Senin, Mei 13, 2024

HUT RI 72: Apakah Indonesia Telah Sungguh-Sungguh Merdeka?

Sejak 17 Agustus 1945, bangsa Indonesia memang telah memproklamirkan diri merdeka. Tapi benarkah bangsa Indonesia telah “sungguh-sungguh” merdeka? Untuk menjawab pertanyaan itu diperlukan pengulikan lebih lanjut atas dimensi makna “kemerdekaan” alias “kebebasan”.

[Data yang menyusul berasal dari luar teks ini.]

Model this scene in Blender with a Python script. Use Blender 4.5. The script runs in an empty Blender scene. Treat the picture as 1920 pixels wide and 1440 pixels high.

Secara teoritis dan praktis, ada kebebasan dari keburukan dan ada kebebasan untuk kebaikan. Di kebebasan pertama, manusia diidealkan menjadi objek kebebasan, sementara di kebebasan kedua, idealitas justru pada posisi manusia sebagai subjek kebebasan. Oleh karena itu, tak berlebihan bila kebebasan pertama disebut dengan kebebasan objektif, sedangkan kebebasan kedua ditandai sebagai kebebasan subjektif.

Kebebasan Objektif

Kebebasan objektif yang paripurna adalah kebebasan yang tak menuntut manusia untuk bertindak meraihnya. Semakin manusia pasif sebagai objek kebebasan objektif semakin sempurnalah kebebasan objektif yang dirasakan manusia itu. Dengan begitu, kebebasan objektif yang ideal berbanding lurus dengan pasivitas manusia.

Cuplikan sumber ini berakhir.